Toen ik in Heiloo zat verscheen Reve’s ‘Nader tot U’. Ik heb het pas veel later gelezen. Het boek dat ik had geschreven (een multoklapper vol) werd in Heiloo uitgetypt. Het origineel belandde in een archief. Ik heb de tekst nooit meer teruggezien. Soms denk ik nog wel eens: ik schrijf een brief, want ik wil teruglezen wat ik geschreven heb. Ik ben bang dat het me erg tegen zou vallen. Als het al is bewaard. ‘Nader tot U’ is beter, vrees ik.

Geloof is niet alleen een basale structuur waarin een wereldbeeld is geformeerd, maar ook een structuur waarin de meest basale krachten van de mens een ordening kunnen vinden. Geloof heeft dan ook zijn repercussies op de wijze waarop de buiten- en binnenwereld door een mens worden ervaren. Voor wie een geloof omarmt c.q. afzweert verandert alles, niet alleen de wereld om hem heen, maar ook zijn innerlijk.
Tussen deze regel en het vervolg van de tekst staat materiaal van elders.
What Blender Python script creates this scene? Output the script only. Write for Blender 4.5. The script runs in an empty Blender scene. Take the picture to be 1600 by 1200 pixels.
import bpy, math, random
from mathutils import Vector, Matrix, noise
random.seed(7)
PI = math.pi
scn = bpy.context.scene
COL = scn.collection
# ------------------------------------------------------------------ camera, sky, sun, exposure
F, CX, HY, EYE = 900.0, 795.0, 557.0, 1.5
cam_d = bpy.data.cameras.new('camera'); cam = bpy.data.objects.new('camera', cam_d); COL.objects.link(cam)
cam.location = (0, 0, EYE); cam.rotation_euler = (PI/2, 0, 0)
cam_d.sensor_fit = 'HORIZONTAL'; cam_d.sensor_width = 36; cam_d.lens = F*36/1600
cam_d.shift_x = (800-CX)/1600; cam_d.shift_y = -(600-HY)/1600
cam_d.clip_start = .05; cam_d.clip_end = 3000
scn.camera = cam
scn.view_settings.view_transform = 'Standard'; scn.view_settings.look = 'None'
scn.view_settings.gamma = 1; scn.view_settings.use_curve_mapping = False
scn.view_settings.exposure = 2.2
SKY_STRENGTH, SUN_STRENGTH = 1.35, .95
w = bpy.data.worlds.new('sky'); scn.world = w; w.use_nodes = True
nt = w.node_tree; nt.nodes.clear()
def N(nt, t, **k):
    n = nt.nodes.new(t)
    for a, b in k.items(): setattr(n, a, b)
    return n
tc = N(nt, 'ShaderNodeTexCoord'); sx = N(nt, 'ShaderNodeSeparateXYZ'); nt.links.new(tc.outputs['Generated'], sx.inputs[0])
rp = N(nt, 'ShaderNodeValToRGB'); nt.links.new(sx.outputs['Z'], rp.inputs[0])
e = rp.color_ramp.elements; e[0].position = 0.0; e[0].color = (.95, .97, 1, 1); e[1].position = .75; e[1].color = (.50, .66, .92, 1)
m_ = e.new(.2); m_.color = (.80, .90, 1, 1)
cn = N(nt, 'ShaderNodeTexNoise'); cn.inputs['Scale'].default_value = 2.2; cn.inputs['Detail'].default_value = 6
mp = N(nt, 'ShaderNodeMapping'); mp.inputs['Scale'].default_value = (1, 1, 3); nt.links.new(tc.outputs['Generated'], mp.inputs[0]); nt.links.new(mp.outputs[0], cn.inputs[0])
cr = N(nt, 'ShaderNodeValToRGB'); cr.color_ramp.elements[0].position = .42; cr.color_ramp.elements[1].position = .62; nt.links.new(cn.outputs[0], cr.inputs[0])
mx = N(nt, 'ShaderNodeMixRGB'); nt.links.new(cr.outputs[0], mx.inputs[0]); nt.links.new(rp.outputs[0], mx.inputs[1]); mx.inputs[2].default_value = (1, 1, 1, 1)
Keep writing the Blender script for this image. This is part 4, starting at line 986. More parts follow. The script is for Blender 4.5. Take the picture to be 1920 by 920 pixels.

Dat diepgrijpende veranderinsproces heeft zich bij Reve en mij voltrokken op een spiegelbeeldige wijze. Hij ging erin. Ik ging eruit. En dat in een tijd – midden jaren zestig – dat katholicisme en secularisering in Nederland in een zeer verwarrend proces waren verwikkeld. Hoop op fundamentele verandering ging hand in hand met een diepe angst voor ondergang.

Dat proces intrigeert mij, omdat het mogelijk iets te zeggen heeft, niet alleen over mezelf, maar ook over de wereld van vandaag.